Exercise materials:
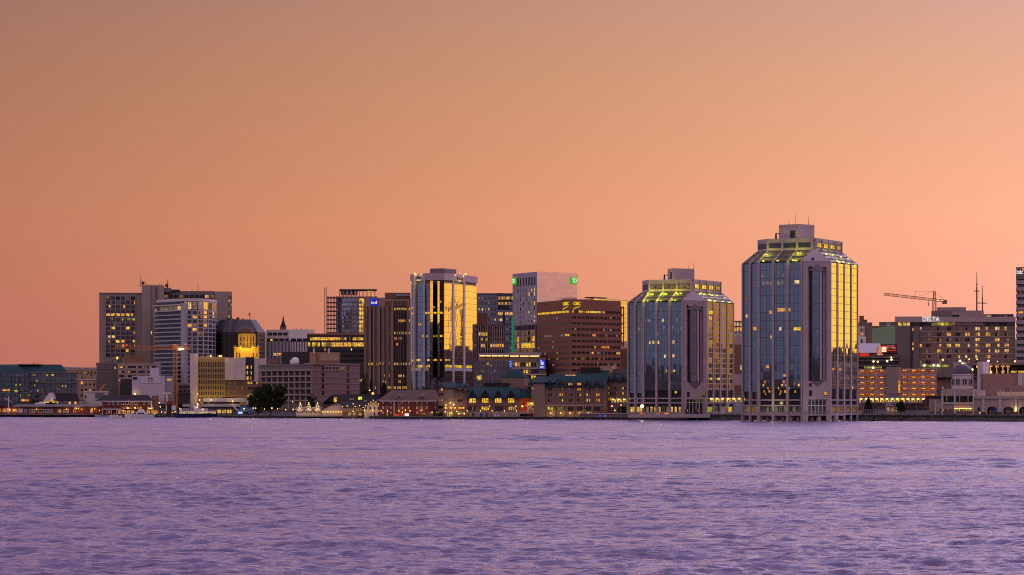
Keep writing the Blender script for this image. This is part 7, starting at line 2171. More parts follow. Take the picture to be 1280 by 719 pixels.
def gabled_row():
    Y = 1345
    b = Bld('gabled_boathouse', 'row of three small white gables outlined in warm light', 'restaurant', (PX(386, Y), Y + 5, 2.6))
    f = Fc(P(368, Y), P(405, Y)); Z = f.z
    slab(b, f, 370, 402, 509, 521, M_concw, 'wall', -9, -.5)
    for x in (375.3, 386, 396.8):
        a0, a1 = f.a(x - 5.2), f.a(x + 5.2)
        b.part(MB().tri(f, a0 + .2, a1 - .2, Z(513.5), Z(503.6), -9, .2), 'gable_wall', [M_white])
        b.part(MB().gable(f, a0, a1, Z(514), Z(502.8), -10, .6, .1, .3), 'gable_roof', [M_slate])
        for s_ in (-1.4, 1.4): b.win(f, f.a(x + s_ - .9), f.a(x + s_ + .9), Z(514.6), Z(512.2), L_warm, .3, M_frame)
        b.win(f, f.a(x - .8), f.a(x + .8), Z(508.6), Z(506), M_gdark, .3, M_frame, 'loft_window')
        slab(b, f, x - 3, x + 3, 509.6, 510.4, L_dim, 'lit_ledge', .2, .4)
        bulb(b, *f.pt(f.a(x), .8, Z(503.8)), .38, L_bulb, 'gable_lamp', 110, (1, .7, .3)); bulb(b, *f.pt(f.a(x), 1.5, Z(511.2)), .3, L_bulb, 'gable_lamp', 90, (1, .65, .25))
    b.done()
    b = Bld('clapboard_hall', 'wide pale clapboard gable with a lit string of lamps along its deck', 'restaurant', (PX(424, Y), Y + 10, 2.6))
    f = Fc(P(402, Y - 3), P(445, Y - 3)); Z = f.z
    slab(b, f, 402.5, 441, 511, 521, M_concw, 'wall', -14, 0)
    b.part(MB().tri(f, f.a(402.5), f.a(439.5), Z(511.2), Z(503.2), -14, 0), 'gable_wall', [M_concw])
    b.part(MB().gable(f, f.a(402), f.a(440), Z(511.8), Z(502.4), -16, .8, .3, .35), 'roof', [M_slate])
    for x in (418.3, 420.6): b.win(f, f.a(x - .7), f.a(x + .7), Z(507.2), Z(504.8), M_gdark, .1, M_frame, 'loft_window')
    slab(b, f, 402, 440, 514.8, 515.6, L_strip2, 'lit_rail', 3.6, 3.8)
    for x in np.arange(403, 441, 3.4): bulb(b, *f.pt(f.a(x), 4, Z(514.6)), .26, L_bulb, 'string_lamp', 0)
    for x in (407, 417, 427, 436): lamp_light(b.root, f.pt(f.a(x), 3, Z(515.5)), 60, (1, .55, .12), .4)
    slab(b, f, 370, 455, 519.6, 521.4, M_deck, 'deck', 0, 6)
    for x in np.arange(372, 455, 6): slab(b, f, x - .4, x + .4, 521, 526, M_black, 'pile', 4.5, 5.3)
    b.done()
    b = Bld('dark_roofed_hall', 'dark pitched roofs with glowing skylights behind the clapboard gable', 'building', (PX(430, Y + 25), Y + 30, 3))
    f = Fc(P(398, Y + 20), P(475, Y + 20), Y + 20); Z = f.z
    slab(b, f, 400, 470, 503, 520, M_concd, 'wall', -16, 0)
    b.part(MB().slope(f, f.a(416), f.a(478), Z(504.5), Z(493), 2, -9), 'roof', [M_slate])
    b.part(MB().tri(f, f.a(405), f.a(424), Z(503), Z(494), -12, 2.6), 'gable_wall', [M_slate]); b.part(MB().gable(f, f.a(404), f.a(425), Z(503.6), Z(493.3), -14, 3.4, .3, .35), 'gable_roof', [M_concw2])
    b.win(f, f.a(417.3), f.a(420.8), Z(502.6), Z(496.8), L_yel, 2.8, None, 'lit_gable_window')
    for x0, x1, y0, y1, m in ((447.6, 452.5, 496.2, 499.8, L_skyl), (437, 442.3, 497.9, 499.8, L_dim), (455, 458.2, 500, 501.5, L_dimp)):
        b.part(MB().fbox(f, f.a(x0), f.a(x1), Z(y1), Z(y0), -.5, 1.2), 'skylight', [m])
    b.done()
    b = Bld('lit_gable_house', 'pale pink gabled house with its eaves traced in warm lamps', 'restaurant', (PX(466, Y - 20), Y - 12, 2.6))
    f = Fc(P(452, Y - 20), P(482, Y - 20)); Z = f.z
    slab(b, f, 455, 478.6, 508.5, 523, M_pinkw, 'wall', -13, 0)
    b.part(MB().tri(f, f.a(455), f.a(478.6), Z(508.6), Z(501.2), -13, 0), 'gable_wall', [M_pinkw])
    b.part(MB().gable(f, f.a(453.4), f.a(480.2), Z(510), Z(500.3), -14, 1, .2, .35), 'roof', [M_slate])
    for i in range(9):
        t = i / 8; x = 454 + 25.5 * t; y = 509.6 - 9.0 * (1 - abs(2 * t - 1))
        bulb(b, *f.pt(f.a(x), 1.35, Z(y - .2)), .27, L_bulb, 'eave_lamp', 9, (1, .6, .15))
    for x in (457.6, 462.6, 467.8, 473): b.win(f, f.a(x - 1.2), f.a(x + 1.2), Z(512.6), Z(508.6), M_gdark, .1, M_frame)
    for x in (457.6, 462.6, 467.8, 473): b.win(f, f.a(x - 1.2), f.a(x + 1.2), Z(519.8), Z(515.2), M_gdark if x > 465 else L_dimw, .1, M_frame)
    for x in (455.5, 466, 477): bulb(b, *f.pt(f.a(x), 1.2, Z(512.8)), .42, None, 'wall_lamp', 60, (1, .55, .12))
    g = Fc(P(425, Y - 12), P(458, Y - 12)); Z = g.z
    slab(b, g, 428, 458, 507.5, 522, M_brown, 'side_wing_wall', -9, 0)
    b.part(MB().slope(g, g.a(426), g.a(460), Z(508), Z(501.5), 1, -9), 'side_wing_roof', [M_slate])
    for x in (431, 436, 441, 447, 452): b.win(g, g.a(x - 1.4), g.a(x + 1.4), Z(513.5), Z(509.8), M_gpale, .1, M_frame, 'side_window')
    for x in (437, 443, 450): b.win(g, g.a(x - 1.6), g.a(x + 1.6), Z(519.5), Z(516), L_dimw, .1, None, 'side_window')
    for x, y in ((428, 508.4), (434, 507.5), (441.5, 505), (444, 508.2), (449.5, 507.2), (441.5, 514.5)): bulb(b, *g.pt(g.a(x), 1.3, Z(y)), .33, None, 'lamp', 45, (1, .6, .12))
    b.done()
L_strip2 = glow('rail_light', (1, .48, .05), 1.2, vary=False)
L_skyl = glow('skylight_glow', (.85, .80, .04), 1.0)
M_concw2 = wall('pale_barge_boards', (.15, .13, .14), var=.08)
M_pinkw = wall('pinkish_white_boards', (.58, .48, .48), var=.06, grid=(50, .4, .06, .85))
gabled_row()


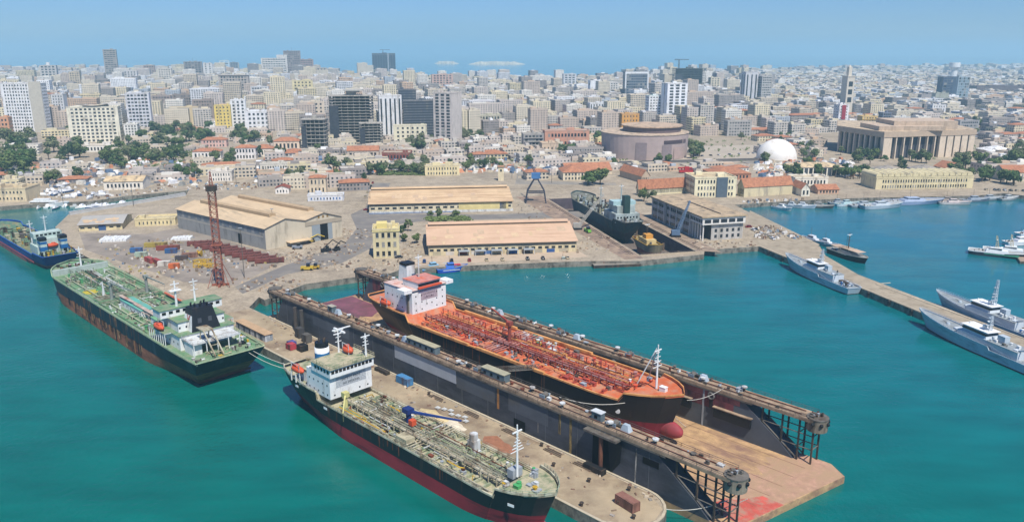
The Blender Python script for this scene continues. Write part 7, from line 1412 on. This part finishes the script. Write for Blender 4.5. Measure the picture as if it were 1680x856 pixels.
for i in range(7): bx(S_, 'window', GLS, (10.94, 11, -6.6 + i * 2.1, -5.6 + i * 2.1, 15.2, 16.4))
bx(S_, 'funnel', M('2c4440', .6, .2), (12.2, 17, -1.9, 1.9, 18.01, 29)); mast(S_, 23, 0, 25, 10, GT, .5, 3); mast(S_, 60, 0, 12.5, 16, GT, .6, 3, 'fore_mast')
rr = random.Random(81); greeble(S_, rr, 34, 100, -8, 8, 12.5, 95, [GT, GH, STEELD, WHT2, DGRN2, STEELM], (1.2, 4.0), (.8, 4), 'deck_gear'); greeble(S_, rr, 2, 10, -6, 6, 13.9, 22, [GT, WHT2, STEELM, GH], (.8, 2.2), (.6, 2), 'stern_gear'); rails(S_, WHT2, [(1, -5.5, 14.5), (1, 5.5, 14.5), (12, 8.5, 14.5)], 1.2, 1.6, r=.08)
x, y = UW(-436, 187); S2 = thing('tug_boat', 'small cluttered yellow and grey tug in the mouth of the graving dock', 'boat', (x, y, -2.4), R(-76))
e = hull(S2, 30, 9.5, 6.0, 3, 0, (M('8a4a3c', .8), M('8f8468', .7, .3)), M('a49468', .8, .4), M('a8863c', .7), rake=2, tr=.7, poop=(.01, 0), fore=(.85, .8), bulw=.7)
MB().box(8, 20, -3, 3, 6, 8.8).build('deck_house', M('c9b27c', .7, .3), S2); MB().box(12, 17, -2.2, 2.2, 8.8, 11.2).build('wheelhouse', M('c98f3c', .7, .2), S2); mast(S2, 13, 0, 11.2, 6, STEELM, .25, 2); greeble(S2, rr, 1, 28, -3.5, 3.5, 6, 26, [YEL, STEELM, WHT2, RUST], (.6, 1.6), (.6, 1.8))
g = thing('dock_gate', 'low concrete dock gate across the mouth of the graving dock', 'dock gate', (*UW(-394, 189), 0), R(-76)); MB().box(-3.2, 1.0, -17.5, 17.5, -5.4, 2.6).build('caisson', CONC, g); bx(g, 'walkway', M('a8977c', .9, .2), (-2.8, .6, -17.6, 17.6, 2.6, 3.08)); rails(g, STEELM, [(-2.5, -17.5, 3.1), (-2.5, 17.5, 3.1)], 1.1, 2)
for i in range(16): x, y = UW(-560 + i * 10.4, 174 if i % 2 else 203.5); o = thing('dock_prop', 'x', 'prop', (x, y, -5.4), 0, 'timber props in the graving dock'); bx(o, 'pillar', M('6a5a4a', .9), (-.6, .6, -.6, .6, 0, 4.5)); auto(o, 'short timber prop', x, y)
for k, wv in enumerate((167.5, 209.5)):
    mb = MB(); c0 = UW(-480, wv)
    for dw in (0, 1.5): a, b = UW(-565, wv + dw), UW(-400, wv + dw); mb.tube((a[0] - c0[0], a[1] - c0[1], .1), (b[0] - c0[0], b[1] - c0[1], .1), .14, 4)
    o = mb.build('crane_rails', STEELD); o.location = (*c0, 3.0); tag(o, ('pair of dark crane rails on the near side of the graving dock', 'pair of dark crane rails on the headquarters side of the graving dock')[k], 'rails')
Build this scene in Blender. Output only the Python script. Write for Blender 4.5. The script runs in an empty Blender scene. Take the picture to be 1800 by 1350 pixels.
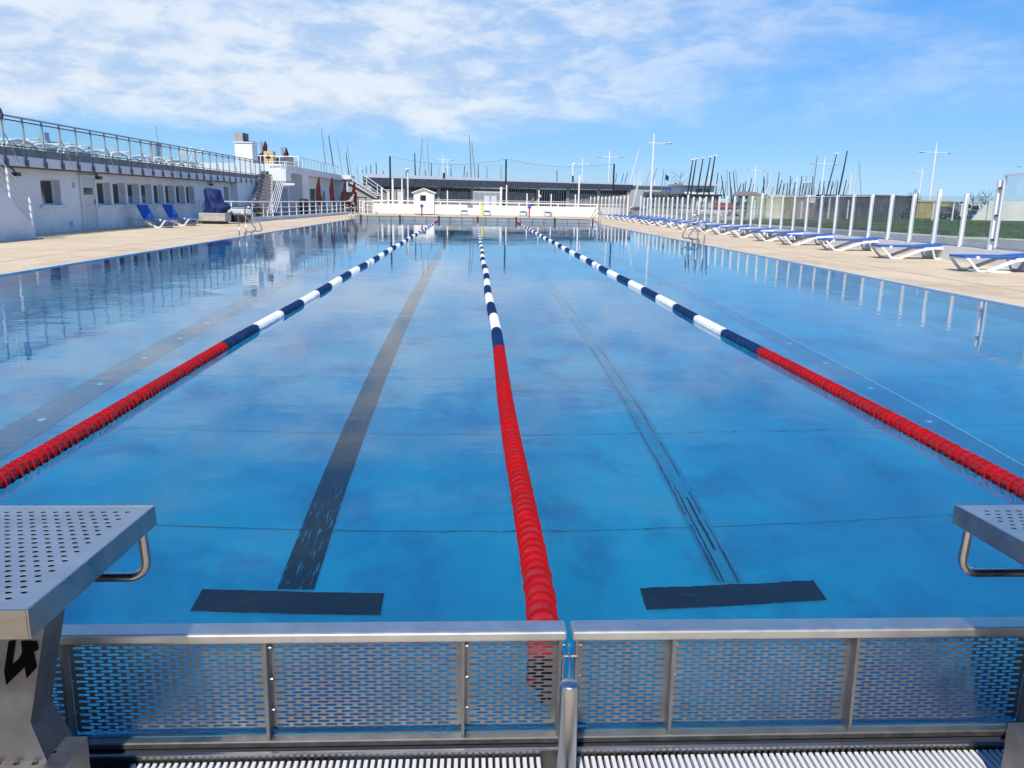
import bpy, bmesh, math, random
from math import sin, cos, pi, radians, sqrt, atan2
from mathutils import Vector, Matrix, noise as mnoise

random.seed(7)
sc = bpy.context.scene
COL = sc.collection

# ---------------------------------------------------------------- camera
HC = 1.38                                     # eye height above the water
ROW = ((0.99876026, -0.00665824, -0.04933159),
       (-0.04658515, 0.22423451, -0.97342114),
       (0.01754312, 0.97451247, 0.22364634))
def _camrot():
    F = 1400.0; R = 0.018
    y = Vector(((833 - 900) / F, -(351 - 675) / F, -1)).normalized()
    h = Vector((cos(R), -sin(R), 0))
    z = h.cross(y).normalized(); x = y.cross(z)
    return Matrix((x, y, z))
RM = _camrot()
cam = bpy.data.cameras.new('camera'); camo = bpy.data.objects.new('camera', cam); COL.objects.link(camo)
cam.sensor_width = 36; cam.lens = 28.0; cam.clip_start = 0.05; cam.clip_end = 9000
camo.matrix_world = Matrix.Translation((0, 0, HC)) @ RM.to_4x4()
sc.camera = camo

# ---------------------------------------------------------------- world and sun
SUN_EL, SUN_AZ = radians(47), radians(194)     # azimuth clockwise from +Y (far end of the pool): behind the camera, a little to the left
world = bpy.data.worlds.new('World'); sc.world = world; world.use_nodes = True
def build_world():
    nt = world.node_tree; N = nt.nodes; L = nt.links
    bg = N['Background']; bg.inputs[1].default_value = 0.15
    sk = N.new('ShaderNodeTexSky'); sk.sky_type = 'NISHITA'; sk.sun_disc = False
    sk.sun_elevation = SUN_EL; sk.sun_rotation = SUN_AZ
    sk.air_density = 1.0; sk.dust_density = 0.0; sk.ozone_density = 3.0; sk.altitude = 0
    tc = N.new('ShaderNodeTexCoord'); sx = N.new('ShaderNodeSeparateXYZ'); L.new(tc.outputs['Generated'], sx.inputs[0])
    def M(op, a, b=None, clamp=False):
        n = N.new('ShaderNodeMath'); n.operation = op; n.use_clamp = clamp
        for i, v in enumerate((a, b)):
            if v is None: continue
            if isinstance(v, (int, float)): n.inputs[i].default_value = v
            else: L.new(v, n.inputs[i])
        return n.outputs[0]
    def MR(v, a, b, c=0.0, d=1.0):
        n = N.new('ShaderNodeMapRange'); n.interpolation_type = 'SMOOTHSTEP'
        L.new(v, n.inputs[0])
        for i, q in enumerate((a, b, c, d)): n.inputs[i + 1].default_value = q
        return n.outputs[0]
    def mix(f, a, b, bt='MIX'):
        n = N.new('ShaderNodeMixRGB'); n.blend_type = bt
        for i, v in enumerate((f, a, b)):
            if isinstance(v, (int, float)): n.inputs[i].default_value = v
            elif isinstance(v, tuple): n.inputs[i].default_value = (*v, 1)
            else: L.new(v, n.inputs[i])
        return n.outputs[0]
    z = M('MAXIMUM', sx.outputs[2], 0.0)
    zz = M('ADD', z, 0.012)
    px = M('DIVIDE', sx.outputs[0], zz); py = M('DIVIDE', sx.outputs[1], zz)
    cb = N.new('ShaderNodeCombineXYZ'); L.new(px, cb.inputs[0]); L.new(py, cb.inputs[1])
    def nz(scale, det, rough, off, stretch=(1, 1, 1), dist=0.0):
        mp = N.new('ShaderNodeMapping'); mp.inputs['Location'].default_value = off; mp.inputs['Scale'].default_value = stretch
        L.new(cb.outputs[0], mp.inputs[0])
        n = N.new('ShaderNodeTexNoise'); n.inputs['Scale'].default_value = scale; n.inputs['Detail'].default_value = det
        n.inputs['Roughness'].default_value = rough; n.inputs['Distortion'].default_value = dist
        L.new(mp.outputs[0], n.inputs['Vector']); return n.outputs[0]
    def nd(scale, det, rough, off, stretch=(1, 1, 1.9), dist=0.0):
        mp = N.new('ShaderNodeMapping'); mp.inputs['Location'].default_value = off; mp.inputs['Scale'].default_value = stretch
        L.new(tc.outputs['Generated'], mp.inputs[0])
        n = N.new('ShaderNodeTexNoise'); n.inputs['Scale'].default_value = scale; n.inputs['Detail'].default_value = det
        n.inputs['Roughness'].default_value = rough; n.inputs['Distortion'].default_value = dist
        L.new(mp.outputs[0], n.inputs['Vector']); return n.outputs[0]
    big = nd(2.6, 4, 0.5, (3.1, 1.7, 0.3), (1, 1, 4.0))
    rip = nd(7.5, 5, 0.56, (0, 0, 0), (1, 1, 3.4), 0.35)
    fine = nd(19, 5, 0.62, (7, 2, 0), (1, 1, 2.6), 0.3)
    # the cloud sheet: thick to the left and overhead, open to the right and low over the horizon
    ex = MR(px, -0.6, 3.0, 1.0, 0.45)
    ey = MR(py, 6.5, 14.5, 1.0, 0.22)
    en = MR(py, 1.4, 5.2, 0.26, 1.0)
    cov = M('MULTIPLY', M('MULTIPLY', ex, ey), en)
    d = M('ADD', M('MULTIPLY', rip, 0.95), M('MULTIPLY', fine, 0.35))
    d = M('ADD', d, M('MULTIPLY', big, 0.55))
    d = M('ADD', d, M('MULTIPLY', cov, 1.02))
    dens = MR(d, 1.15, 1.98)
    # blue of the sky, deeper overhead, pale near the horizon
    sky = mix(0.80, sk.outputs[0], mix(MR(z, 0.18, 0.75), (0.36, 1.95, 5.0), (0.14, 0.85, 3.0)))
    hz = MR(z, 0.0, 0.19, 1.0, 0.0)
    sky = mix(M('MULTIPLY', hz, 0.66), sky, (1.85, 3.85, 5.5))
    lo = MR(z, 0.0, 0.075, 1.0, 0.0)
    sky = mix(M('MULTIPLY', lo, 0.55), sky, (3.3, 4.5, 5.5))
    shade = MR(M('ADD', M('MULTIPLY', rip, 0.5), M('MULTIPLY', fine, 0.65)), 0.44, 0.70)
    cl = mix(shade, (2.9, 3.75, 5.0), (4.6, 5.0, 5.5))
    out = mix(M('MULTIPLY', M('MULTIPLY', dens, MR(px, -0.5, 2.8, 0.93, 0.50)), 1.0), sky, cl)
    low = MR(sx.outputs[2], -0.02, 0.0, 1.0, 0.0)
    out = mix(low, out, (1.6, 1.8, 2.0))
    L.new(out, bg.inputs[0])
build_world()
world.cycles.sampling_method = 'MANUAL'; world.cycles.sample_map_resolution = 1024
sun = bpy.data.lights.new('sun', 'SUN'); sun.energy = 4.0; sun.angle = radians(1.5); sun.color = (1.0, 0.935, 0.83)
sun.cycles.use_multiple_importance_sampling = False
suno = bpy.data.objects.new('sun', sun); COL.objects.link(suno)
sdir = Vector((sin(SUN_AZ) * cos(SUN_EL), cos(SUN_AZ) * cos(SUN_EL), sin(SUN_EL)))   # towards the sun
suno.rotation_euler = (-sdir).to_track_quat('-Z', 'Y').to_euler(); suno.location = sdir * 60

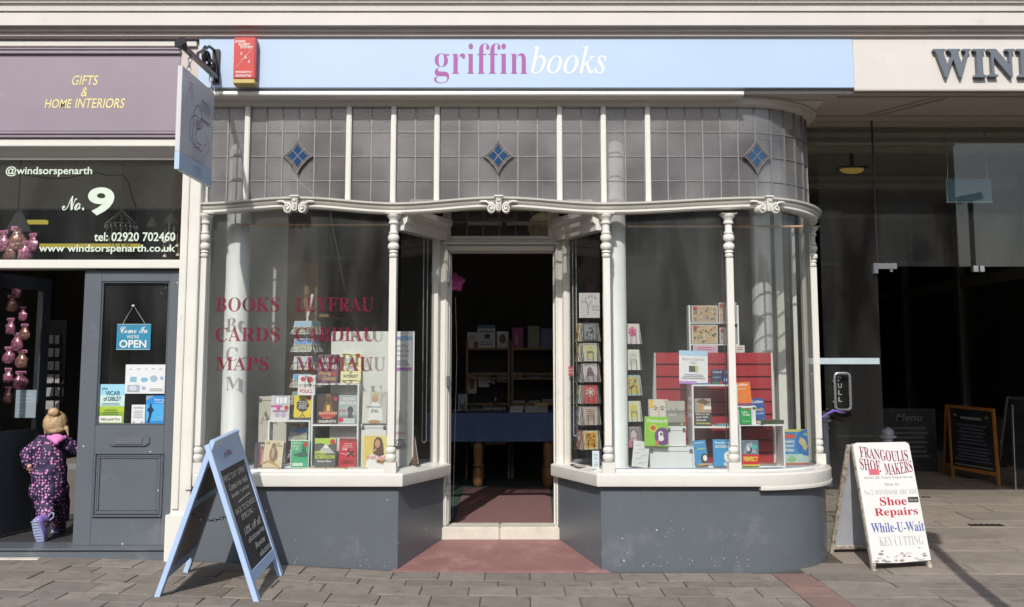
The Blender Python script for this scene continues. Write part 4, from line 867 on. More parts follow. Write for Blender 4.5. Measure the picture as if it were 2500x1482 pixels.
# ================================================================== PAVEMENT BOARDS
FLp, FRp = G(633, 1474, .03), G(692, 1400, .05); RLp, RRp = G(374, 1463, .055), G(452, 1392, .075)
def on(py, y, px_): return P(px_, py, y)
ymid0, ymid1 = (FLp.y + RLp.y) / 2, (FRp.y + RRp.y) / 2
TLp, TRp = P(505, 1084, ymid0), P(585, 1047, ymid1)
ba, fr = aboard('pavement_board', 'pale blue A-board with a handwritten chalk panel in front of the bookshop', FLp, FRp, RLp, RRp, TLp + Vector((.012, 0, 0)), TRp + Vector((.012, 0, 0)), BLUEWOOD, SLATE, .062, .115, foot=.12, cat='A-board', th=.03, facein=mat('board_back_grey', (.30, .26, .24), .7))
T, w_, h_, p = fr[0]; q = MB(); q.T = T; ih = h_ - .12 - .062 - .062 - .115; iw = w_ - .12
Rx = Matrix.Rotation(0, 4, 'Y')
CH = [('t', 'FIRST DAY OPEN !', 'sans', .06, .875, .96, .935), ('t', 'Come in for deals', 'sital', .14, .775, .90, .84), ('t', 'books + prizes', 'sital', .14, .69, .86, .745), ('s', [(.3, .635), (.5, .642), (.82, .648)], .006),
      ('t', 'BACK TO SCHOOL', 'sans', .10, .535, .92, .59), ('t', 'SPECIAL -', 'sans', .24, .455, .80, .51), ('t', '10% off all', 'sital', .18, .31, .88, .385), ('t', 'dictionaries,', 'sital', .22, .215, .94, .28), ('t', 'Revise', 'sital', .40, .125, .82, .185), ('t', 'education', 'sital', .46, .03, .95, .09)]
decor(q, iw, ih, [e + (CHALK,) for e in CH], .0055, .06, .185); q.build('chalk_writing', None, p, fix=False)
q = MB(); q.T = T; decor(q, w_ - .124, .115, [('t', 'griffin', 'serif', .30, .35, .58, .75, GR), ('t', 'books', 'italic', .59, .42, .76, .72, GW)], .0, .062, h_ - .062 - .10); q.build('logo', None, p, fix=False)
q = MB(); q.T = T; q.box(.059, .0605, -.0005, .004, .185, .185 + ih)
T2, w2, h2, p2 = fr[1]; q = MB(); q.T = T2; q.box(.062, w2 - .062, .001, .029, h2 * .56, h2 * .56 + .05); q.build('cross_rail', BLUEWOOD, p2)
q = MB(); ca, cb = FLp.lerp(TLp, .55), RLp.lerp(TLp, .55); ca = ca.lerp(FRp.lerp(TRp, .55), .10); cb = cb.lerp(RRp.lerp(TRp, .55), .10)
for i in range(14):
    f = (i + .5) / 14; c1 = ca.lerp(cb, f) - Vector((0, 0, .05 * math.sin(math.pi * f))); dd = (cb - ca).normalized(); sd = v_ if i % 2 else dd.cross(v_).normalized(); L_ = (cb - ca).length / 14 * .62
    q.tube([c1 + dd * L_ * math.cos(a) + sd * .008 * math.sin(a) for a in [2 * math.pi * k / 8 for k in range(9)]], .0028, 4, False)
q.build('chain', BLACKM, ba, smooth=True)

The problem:
Scan the material above for the string "Take" and return the lines that hold it.

Response below:
Keep writing the Blender script for this image. This is part 7, starting at line 2171. More parts follow. Take the picture to be 1280 by 719 pixels.
Build this scene in Blender. Output only the Python script. Write for Blender 4.5. The script runs in an empty Blender scene. Take the picture to be 1800 by 1350 pixels.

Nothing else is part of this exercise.